ビルの経歴を見ると、高校時代は8ミリを作っていて、十八の時にロジャー・コーマン製作のもと「ビッグ・バッド・ママ」の美術をつとめるといった具合に俳優より先にカメラの後ろにいたのがわかる。
コーマン製作、ジョナサン・デミ監督の「クレイジー・ママ」でデミに出演を勧められ俳優デビューし、あとは俳優としてのキャリアを積むことになる。

DVDにはオーディオコメンタリーが三種類、監督、脚本家、プロデューサー+編集者+音楽がある。

・子役の出番が多いので出演時間が限られるため効率的に撮れるようセット撮影を多くした。
・手のモチーフにこだわった。
・マシュー・マコノヒーなど、ビルが出演した「U-571」の出演者の人脈を生かした。
・「サイコ」「めまい」などヒッチコック作品をいかにもと言った調子でなく引用した。
・マコノヒー、パワーズ・ブースといった 高いギャラ(!)をとる役者はそれなりの役割を引き出すよう心掛けた。具体的に言うと、アップの多用。アップに耐える役者というのは貴重と言われるとなるほどそうか思う。
・車内のシーンは外景はまったく写さず、雨と光の効果だけで処理した。
・撮影監督のビル・バトラーの貢献はきわめて大きい。「ジョーズ」の逆ズームのカットの引用もある。
・犠牲者役にはパクストンの演技教師にお願いした。
・兄弟がベッドで見たい映画を話すシーンはパクストン自身が「エイリアン2」の出演者なのでシナリオに書かれていた「エイリアン」は却下になった。
・ジェームス・キャメロンに試写を見せて聞いた意見を容れて編集をちょっと変えたが、そのちょっとが構成を根本的に変えることになった。

脚本家と監督の解釈の違いがあるのもわかる。

同じ家が監督にはヒッチコックの「サイコ」のように写り、プロデューサーにはエドワード・ホッパーの引用に写る。

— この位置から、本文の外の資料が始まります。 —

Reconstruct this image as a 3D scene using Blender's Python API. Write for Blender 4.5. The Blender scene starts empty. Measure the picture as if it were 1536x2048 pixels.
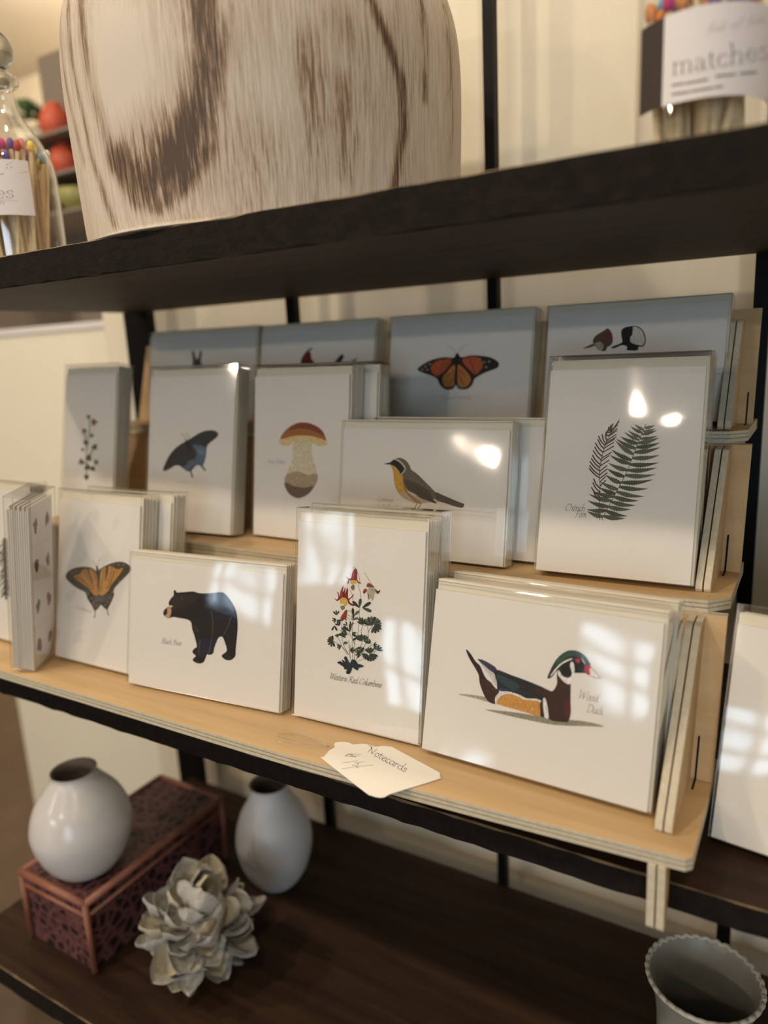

パクストンは神のお告げを受けたと思っていて、ふたりの息子に「悪魔を滅ぼす」ようリストアップした人たちを殺すのを手伝わせるという、まあ恐ろしい役。本当にいそうだし、見たところ狂っている風でない分、なお怖い。
一番悪魔っぽいのは神なのではないかと思いましたよ。

パクストンの監督としての力量は緻密にして柔軟で、一本だけで終わらせたのは惜しい。